[START OF INPUT MATERIAL]
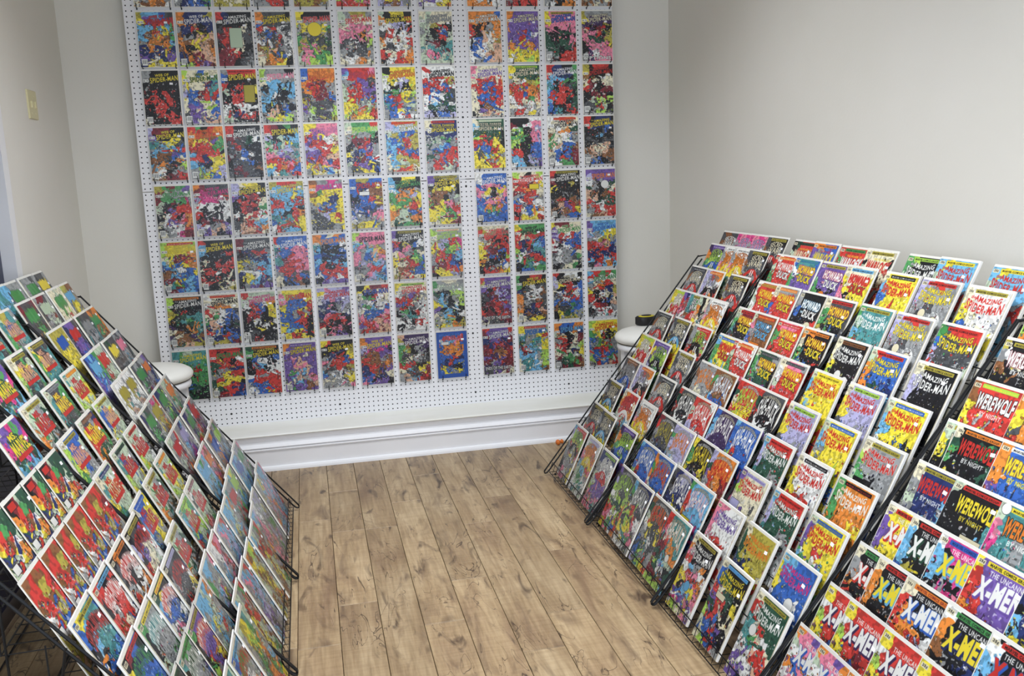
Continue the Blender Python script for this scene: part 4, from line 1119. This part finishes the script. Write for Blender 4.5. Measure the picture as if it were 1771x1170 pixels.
RNAME = {'A': 'farthest right rack', 'B': 'second right rack', 'C': 'third right rack', 'D': 'nearest right rack', 'L': 'farthest left rack', 'M': 'middle left rack', 'N': 'nearest left rack'}
for rk, (side, ya, yb, tiers) in RACKS.items():
    for i, txt in tiers.items():
        tk = txt.split(' ')
        items = [(float(tk[k]), tk[k + 1]) for k in range(0, len(tk), 2)]
        pitches = [items[k][0] - items[k + 1][0] for k in range(len(items) - 1)]
        tight = min(pitches) < 6.3 if pitches else False
        t = 0.03 if len(items) > 4 or (pitches and min(pitches) < 5.8) else (0.3 if rk == 'C' else 0.14)
        lean = rs.uniform(-0.007, 0.007)
        for k, (yy, key) in enumerate(items):
            near = k == len(items) - 1
            lap = (pitches[k - 1] < 6.95 if k else False) or (not near and pitches[k] < 6.95)
            if min(pitches or [9]) < 6.2:
                step = (k if side > 0 else len(items) - 1 - k) * (t + th_of(t) + 0.075) - 0.15
            else:
                step = (k % 2) * (t + th_of(t) + 0.08) if lap else 0.0
            ang = 0.4511 + lean
            si, co = math.sin(ang), math.cos(ang)
            Bx, Bz = TX[i] - 4.55, TZ[i] - 9.38
            if side > 0:
                ri, up, nn = Vector((0, -1, 0)), Vector((si, 0, co)), Vector((-co, 0, si))
                px = 59.7 + Bx
            else:
                ri, up, nn = Vector((0, 1, 0)), Vector((-si, 0, co)), Vector((co, 0, si))
                px = 15.5 - Bx
            p = Vector((px, yy - 3.44, Bz)) + nn * step
            M = Matrix(((ri.x, up.x, nn.x, p.x * S), (ri.y, up.y, nn.y, p.y * S), (ri.z, up.z, nn.z, p.z * S), (0, 0, 0, 1)))
            spec = RC[key]
            place = k if side > 0 else len(items) - 1 - k
            place_comic(spec, M, t, fit(words_for(spec), f'{ORD[place]} in {ORD[i]} tier up, {RNAME[rk]}'), f'comics on the {RNAME[rk]}', True)

# ------------------------------------------------------------------ wire racks (local: front foot at x=0, going back along -x)
def rack(side, ya, yb, label):
    wd = ya - yb
    h = wd / 2
    e = bpy.data.objects.new('wire_rack', None)
    COL.objects.link(e)
    e.location = Vector(((59.7 if side > 0 else 15.5), (ya + yb) / 2, 0)) * S
    e.rotation_euler.z = math.pi if side > 0 else 0
    tag(e, label, 'display rack', 'black wire racks along the walls')
    key = round(wd, 2)
    R = 0.14
    def rail(y):
        b = MB()
        L = 51.0
        ux, uz = -0.624, 0.7815
        nx, nz = 0.7815, 0.624
        up_, dn = [], []
        for s_ in (L, 1.0):
            up_.append((ux * s_, y, 0.12 + uz * s_))
        arc = []
        for k in range(7):
            a = math.pi * k / 6
            arc.append((ux * (1.0 - 0.45 * math.sin(a)) - nx * 0.45 * (1 - math.cos(a)) * 1.0, y, 0.25 + uz * (1.0 - 0.55 * math.sin(a)) - nz * 0.45 * (1 - math.cos(a)) * 0.3))
        low = [(ux * 1.4 - nx * 0.9, y, 0.15 + uz * 1.4 - nz * 0.2), (ux * L - nx * 0.9, y, uz * L - nz * 0.9)]
        b.tube([up_[0]] + arc + low, R, 6)
        return b
    for y in (h, -h):
        obj('side_rail', rail(y).mesh('side_rail', M_black), e)
    for i in range(10):
        bx, bz = TX[i] - 4.55, TZ[i] - 9.38
        zb = bz - 0.26
        b = MB()
        f1 = (-(bx - 0.25), zb + 1.9)      # front bar
        f0 = (-(bx - 0.92), zb + 0.1)       # bottom front
        bk = (-(bx + 3.0), zb)              # bottom back
        for (x, z) in (f1, f0, bk):
            b.tube([(x, -h, z), (x, h, z)], 0.085, 5)
        n = int(wd / 1.75)
        for k in range(n + 1):
            y = -h + wd * k / n
            b.tube([(f1[0], y, f1[1]), (f0[0], y, f0[1]), (bk[0], y, bk[1])], 0.06, 4)
        for y in (-h, h):
            b.tube([(bk[0], y, bk[1]), (bk[0], y, bk[1] + (1.5 if i == 8 else 4.4))], 0.08, 5)
        obj('pocket', b.mesh('pocket', M_black), e)
    for y in (h, -h):
        b = MB().tube([(-21.6, y, 26.0), (-21.6, y, 0.15), (-2.5, y, 0.15)], R, 6)
        b.tube([(-31.8, y, 39.8), (-35.6, y, 40.2), (-35.6, y, 0.15), (-22.0, y, 0.3)], R, 6)
        obj('rear_leg', b.mesh('rear_leg', M_black), e)
        obj('brace', MB().tube([(-21.4, y, 0.6), (-17.2, y, 20.6)], R, 6).mesh('brace', M_black), e)
    for (x, z) in ((-36.0, 39.5), (-35.6, 0.4), (-21.6, 12.0)):
        obj('cross_bar', MB().tube([(x, -h, z), (x, h, z)], R, 6).mesh('cross_bar', M_black), e)
    return e

RLAB = {'A': 'black wire rack of comics beside the stool with the tape measure', 'B': 'black wire rack of comics, second from the pegboard on the right',
        'C': 'black wire rack of comics, third from the pegboard on the right', 'D': 'black wire rack cut off by the lower right corner of the photo',
        'L': 'black wire rack of grey-looking comics nearest the pegboard on the left', 'M': 'black wire rack between the other two along the left wall',
        'N': 'black wire rack in the lower left corner, its side frame showing'}
for rk, (side, ya, yb, tiers) in RACKS.items():
    rack(side, ya, yb, RLAB[rk])

# ------------------------------------------------------------------ stools
def stool(x, y, label):
    e = bpy.data.objects.new('stool', None)
    COL.objects.link(e)
    e.location = Vector((x, y, 0)) * S
    tag(e, label, 'stool', 'round white stools by the pegboard')
    cush = [(0.01, 24.35), (2.5, 24.3), (4.6, 24.05), (6.2, 23.6), (7.05, 23.05), (7.35, 22.5), (7.25, 21.95), (6.95, 21.6), (6.6, 21.45), (0.01, 21.45)]
    obj('seat', MB().lathe(cush, 48).mesh('seat', M_vinyl, True), e)
    obj('seat_seam', MB().lathe([(6.7, 21.3), (6.82, 21.38), (6.7, 21.46)], 48).mesh('seat_seam', M_piping, True), e)
    obj('apron', MB().lathe([(6.3, 19.9), (6.75, 20.05), (6.9, 20.5), (6.8, 21.2), (6.3, 21.3)], 48).mesh('apron', M_white_metal, True), e)
    lg = MB().cbox((-1.2, -1.0, 0), (1.2, 1.0, 20.1), 0.05)
    lm = lg.mesh('leg', M_white_metal)
    for a in (0, 1, 2, 3):
        an = a * math.pi / 2
        l = obj('leg', lm, e, (4.9 * math.cos(an), 4.9 * math.sin(an), 0))
        l.rotation_euler.z = an + math.pi / 2 if a % 2 else an
    obj('foot_ring', MB().tube([(4.4 * math.cos(k * math.pi / 14), 4.4 * math.sin(k * math.pi / 14), 7.5) for k in range(29)], 0.35, 8).mesh('foot_ring', M_white_metal, True), e)
    return e
stool(-9.95, -15.9, 'round white padded stool partly hidden behind the left-hand racks')
stool(87.2, -15.9, 'round white padded stool with a black tape measure on its seat')

# ------------------------------------------------------------------ tape measure on the right stool
tm = bpy.data.objects.new('tape_measure', None)
COL.objects.link(tm)
tm.location = Vector((87.6, -12.6, 24.25)) * S
tm.rotation_euler.z = 0.25
tag(tm, 'black tape measure with yellow top lying on the white stool', 'tape measure')
def blob(name, rx, ry, z0, z1, mat, par, n=28, p=3.2, r=0.25):
    b = MB()
    rings = []
    for (sc_, z) in ((1 - r / rx, z0), (1, z0 + r * 0.8), (1, z1 - r * 0.8), (1 - r / rx, z1)):
        ring = []
        for k in range(n):
            a = 2 * math.pi * k / n
            ca, sa = math.cos(a), math.sin(a)
            d = (abs(ca) ** p + abs(sa) ** p) ** (-1 / p)
            ring.append((rx * sc_ * ca * d, ry * sc_ * sa * d, z))
        rings.append(ring)
    vs = [q for ring in rings for q in ring]
    fs = [(i * n + k, i * n + (k + 1) % n, (i + 1) * n + (k + 1) % n, (i + 1) * n + k) for i in range(3) for k in range(n)]
    fs += [tuple(reversed(range(n))), tuple(3 * n + k for k in range(n))]
    return obj(name, b.add(vs, fs).mesh(name, mat, True), par)
blob('body', 2.2, 1.75, 0.0, 1.8, M_tape_black, tm)
blob('face', 1.7, 1.3, 1.75, 1.95, M_tape_yellow, tm, p=2.4, r=0.1)
blob('dial', 1.1, 0.85, 1.92, 2.06, M_tape_black, tm, p=2.2, r=0.08)
obj('belt_clip', MB().cbox((2.05, -0.25, 0.6), (3.3, 0.25, 0.95), 0.05).cbox((2.9, -0.4, 0.4), (3.5, 0.4, 1.3), 0.08).mesh('belt_clip', M_tape_black), tm)

# ------------------------------------------------------------------ small things
sp = bpy.data.objects.new('switch_plate', None)
COL.objects.link(sp)
sp.matrix_world = Matrix(((0, 0, 1, XL * S), (1, 0, 0, -21.3 * S), (0, 1, 0, 70.8 * S), (0, 0, 0, 1)))
tag(sp, 'cream two-gang switch plate on the left wall', 'switch')
obj('plate', MB().cbox((-2.6, -2.35, 0), (2.6, 2.35, 0.25), 0.12).mesh('plate', M_cream), sp)
for x in (-1.05, 1.05):
    obj('toggle', MB().cbox((x - 0.3, -0.55, 0.25), (x + 0.3, 0.55, 0.5), 0.1).mesh('toggle', M_cream), sp)
    obj('screw', MB().lathe([(0.16, 0.25), (0.12, 0.3)], 10, (x, 1.4, 0)).lathe([(0.16, 0.25), (0.12, 0.3)], 10, (x, -1.4, 0)).mesh('screw', M_cream), sp)

pk = bpy.data.objects.new('pushpin', None)
COL.objects.link(pk)
pk.location = Vector((67.6, -12.2, 0.02)) * S
pk.rotation_euler = (0, 0, 0.35)
tag(pk, 'small orange plastic stopper with pale stem on the floor by the ledge', 'stopper')
cap_m = MB().lathe([(0.45, 0), (0.6, 0.25), (0.55, 0.55), (0.32, 0.75), (0.3, 1.1), (0.5, 1.3), (0.4, 1.5)], 16).mesh('cap', M_orange, True)
c_ = obj('cap', cap_m, pk, (0, 0, 0.58))
c_.rotation_euler = (0, math.pi / 2, 0)
obj('stem', MB().tube([(1.4, 0, 0.5), (3.2, 0.2, 0.25)], 0.2, 8).mesh('stem', M_stick, True), pk)
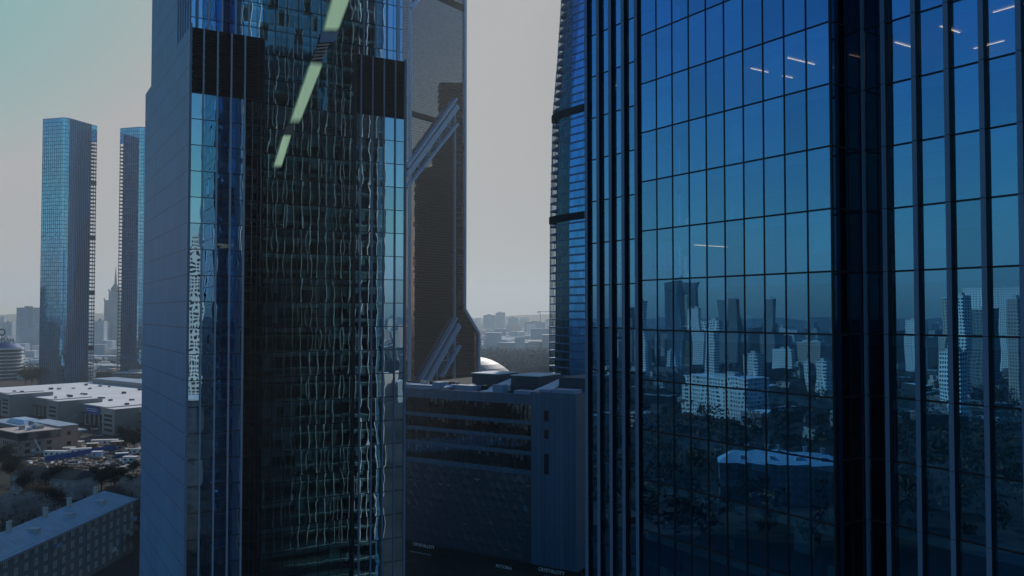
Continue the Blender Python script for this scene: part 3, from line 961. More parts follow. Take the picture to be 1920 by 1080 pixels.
[END OF INPUT MATERIAL]
*EXERCISE DETAILS:* Extract all lines from the material above that include the word "Python".

*RESULT OF THE TASK:*
Continue the Blender Python script for this scene: part 4, from line 1119. This part finishes the script. Write for Blender 4.5. Measure the picture as if it were 1771x1170 pixels.
Continue the Blender Python script for this scene: part 3, from line 961. More parts follow. Take the picture to be 1920 by 1080 pixels.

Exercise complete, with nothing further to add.